Egemenler için ise yeşeren bu umutları yeniden köreltmenin tek bir yolu var. Seçimler…

İşte bu yüzden 30 Mart seçimleri çoktan bir yerel yönetim seçimleri olmanın ötesine geçmiştir.

30 Mart’ta yapılacak olan emperyalist dünya sistemine göbekten bağlı olan Türkiye kapitalist düzeni için bir güven oylamasıdır.

İşte bu yüzden AKP, bugüne kadar verdiği hizmetin karşılığı olarak elde ettiği mevzileri terk etmemek için tüm pervasızlığı ile saldırmaya, kendisi ayakkabı kutuları ile milyonları götürürken makarna paketleri ile işçi ve emekçilerin onurlarını satın almaya çalışıyor.

İşte bu yüzden CHP, efendilerin yorulan atı değiştirmek isteyeceğini çok iyi bildiği için kendisi onun yerine yerleşmeye hazırlıyor.
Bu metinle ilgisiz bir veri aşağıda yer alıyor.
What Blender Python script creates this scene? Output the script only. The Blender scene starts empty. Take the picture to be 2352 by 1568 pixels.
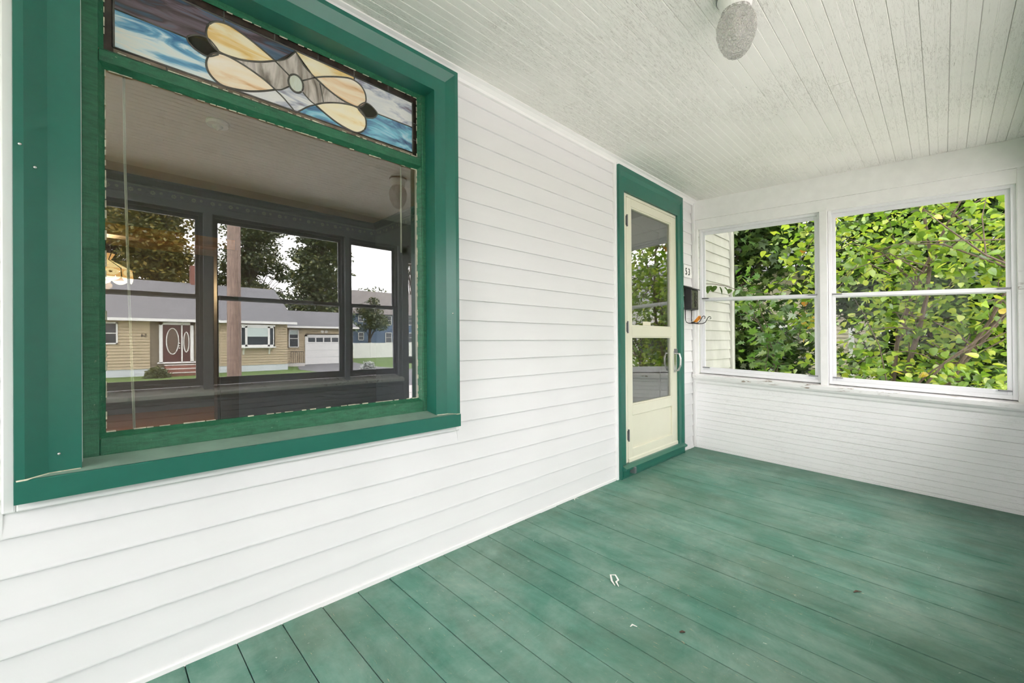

Bir yandan işçi ve emekçileri sahte vaatlerle kandırırken, diğer yandan efendilerine kendisini kanıtlayabilmek için gerici odaklarla her türlü işbirliğine girmekte en küçük bir sakınca dahi görmüyor.

İşte bu yüzden MHP, AKP Hükümeti bu kadar yıpranmış ve efendilerinin gözünden düşmüşken parsadan kendisine de pay çıkar mı telaşı ile sağa sola saldırıyor.

İşte bu yüzden, Haziran Direnişi’nde milyonların öfkesini dizginleme telaşına düşen reformist akımlar, CHP’deki sağa kayışı kendilerine malzeme yapıyor, sermaye düzeninin burjuva sol muhalefet boşluğunu doldurmaya hazırlanıyor.

İşte bu yüzden, ufku demokrasiciliğin ötesine geçmeyenler, burjuvazinin sınıf iktidarı orta yerde duruyorken güya kuracakları “yerel iktidarlarla” kitlelerin sorunlarını çözebileceklerini vaaz ediyorlar.

İşte bu yüzden, efendilerine hizmette sınır tanımayan tüm sermaye partileri ile burjuva parlamentosunda yer kapabilmek için canhıraş çırpınan reformistler, işçi ve emekçileri 30 Mart’ta Türkiye’de sermaye egemenliğine onay vermeye çağırıyor.

* * *

21. yüzyılın bir bunalımlar, savaşlar ve devrimler dönemi olduğunu söyleyen Bağımsız Devrimci Sınıf Platformu ise işçi emekçileri devrime hazırlanmaya çağırıyor.

30 Mart yerel seçimlerine 3 büyük kentte bağımsız sosyalist belediye başkan adayları ile katılan Bağımsız Devrimci Sınıf Platformu, çürümüş kapitalist düzene karşı tek seçeneğin devrim olduğunu haykırıyor.